By Mark Saldana

Rating: 4 (Out of 4 Stars)

From the first frame to its very last, Paul Thomas Anderson’s Phantom Thread is an aesthetically elegant affair.  The production design, the exquisite costumes, the fantastic score by Jonny Greenwood, and the gorgeous cinematography done by Anderson, himself, all play their part in bringing a breath-taking mask of beauty which actually hides something more ugly, unnerving and even sinister.  One can almost get completely lost in the film’s allure and completely forget that they are watching a P.T. Anderson movie.  That is, until the auteur reveals his ace-in-hole.  Phantom Thread defies all expectations and in my opinion, is Anderson’s best film since There Will Be Blood

In 1950s London, confirmed bachelor Reynolds Woodcock (Daniel Day Lewis) spends most of his days designing and creating luxurious dresses for wealthy clientele and royalty.  Fully committed to his art and craft, Woodcock has never been able to maintain a long term relationship.  He has never been able to compromise much of his carefully planned and strictly regimented daily routines for any one woman.  Any disruption in the routine threatens his ability to create his work.  Shortly after ending one relationship with a woman, Reynolds becomes taken with a young waitress named Alma (Vicky Krieps).  In a short amount of time, Alma becomes his muse, lover and one of his assistant dressmakers.  As the romance of the relationship tempers and Reynolds becomes immersed in his work again, the defiant Alma must battle the strong, immovable will of Reynolds to remain the love of his life.

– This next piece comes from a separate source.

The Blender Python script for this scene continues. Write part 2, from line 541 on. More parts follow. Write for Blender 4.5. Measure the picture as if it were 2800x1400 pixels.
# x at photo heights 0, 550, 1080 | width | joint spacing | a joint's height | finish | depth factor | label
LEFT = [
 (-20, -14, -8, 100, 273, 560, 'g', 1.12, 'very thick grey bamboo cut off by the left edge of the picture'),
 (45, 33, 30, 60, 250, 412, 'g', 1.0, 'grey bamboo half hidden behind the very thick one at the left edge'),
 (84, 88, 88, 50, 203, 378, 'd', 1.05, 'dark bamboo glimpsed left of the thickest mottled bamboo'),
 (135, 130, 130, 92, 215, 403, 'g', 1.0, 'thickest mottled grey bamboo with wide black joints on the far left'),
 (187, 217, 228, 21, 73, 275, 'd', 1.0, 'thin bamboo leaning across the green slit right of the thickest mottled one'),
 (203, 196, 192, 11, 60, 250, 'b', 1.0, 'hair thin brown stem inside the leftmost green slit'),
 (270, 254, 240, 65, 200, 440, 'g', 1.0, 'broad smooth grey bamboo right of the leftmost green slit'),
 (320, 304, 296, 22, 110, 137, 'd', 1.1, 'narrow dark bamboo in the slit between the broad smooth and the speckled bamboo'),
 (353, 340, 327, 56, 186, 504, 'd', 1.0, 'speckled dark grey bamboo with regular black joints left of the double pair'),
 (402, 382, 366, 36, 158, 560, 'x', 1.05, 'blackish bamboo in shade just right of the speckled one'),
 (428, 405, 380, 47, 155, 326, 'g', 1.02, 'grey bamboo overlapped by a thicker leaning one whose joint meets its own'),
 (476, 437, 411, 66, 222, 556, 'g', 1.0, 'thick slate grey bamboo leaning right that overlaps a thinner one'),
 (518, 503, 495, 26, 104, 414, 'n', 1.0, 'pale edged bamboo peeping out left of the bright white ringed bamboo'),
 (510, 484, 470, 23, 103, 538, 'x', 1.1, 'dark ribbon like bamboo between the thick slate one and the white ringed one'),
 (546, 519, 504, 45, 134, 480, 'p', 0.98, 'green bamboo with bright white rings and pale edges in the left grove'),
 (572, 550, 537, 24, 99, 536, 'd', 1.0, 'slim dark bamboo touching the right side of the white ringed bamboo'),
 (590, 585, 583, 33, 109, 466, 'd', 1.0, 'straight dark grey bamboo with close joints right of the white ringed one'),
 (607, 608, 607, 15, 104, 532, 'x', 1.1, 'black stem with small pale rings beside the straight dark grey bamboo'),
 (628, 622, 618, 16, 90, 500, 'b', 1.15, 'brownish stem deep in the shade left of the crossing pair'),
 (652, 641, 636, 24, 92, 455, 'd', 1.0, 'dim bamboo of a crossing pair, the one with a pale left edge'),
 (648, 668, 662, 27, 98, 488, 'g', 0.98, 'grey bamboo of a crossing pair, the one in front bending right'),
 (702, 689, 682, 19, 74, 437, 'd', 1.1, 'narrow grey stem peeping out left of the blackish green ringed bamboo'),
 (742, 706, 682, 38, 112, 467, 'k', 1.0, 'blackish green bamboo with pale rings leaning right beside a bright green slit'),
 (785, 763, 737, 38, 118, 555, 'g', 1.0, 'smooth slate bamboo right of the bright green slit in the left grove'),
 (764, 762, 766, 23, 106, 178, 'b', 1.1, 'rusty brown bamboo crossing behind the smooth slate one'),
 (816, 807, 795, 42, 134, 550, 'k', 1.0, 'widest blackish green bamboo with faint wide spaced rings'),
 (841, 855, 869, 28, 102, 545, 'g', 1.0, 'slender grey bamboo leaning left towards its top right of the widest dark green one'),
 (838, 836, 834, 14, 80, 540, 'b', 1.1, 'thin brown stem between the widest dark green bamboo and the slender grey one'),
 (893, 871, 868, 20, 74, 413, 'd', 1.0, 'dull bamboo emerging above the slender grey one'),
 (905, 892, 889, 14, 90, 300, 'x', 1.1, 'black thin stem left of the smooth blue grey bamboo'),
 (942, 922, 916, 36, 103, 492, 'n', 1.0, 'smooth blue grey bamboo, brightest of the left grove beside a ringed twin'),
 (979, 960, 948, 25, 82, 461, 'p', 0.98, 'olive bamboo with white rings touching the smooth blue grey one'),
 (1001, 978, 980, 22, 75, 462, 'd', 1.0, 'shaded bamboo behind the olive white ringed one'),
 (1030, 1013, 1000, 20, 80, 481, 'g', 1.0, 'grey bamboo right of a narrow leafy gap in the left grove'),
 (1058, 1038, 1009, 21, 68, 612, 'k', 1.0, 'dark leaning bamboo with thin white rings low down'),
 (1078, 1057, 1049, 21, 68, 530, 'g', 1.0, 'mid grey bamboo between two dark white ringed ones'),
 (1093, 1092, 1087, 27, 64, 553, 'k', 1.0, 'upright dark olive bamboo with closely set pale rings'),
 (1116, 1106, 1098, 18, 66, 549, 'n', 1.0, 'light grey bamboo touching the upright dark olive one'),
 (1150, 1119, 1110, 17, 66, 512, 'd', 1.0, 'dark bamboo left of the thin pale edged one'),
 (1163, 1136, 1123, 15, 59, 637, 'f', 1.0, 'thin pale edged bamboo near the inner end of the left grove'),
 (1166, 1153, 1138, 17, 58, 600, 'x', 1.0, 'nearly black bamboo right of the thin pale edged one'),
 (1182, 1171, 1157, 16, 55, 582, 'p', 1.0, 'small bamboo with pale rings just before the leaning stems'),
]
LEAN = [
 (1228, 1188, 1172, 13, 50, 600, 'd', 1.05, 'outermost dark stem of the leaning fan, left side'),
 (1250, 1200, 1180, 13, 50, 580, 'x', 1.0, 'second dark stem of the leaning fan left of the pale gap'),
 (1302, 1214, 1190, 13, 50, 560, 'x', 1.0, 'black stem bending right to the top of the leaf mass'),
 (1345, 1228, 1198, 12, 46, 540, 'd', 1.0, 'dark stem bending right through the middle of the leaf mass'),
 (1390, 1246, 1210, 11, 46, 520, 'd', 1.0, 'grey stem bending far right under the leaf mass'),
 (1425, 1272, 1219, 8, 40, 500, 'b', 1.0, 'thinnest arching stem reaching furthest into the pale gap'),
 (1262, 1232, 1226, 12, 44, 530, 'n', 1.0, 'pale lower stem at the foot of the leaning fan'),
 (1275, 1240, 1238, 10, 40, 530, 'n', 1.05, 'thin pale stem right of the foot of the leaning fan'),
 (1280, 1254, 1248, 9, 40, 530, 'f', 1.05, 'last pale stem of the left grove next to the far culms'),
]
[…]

Now I know my synopsis makes this film sound like a typical romance story, but Anderson’s film is anything, but that.  I simply do not wish to reveal too much and can only offer an oversimplified summary of the plot.  The acclaimed and talented writer/director offers a twisted and subversive take on romance even more unnerving than some of the events in his previous love story Punch Drunk LovePDL is rather light and sunny compared to the some of the things that happen between Reynolds and Alma.  It is a truly fascinating take on the dynamics between two people trying to maintain a romance despite their own selfish desires and needs.  It is definitely an inventive and disturbing take on the compromises and power sharing necessary to make relationships work.

What also makes this movie so special is Anderson’s exceptional use of humor.  Phantom Thread might be dark and forboding at times, and definitely graceful throughout most of the run time, but not everything plays out seriously.  At the conclusion of the screening, a friend and colleague described the movie as a romantic comedy and the fact is that he is absolutely correct.  The power struggles, the disruptions to Woodcock’s routines, the reactions to the various catalysts of conflict all throughout the movie are truly uproarious.  It isn’t typical, commercial rom-com material, but the fact is that Anderson has created an opulent, but dark and twisted romantic comedy.  It is a comedy that obviously draws some inspiration from Shakespeare, Hitchcock and even Kubrick.  Anderson has improved his craft so much that his influences manifest more subtly than in his earlier films.

Both Day-Lewis and Krieps are perfectly cast in their roles, and share an incredible chemistry and fiery passion together.  Daniel Day-Lewis has no trouble portraying the highly cultured and charming artist that is Reynolds Woodcock, with all of the idiosyncracies and petulance that can come with being a spoiled artist.  Vicki Krieps gives a deliciously sublime turn as the more uncouth and seemingly naive, but nevertheless beautiful and strong-willed Alma.  She deceptively comes across as meek at first, but her initial awkward coyness melts away as she attempts to take greater control of the relationship.  The movie also can boast an outstanding supporting turn by Leslie Manville, who portrays Cyril Woodcock, Reynold’s sister and chief assistant.  Manville portrays another strong-willed character in Reynold’s life, but one who knows how to choose her battles carefully.

And before anyone has any preconceived notions about what they are about experience in Phantom Thread, one must never forget that this is a Paul Thomas Anderson movie.  If expecting a purely glamorous and ornate love story that will warm the heart and make people fall in love with romance, then one should completely abandon these expectations and behold something different all together.  Fans of Paul Thomas Anderson’s previous film are in for a huge wicked treat.  Those unfamiliar with his previous films should probably do their homework before choosing this one.  As Alma warns Reynolds, I must extend the same warning to the uninitiated, “Whatever you do, do it carefully.”


Addition Notes: For those who have the opportunity to see the movie in the 70mm format, I must highly recommend this version.  I had the opportunity of seeing both the 70mm and digital versions, and the film version looks way better.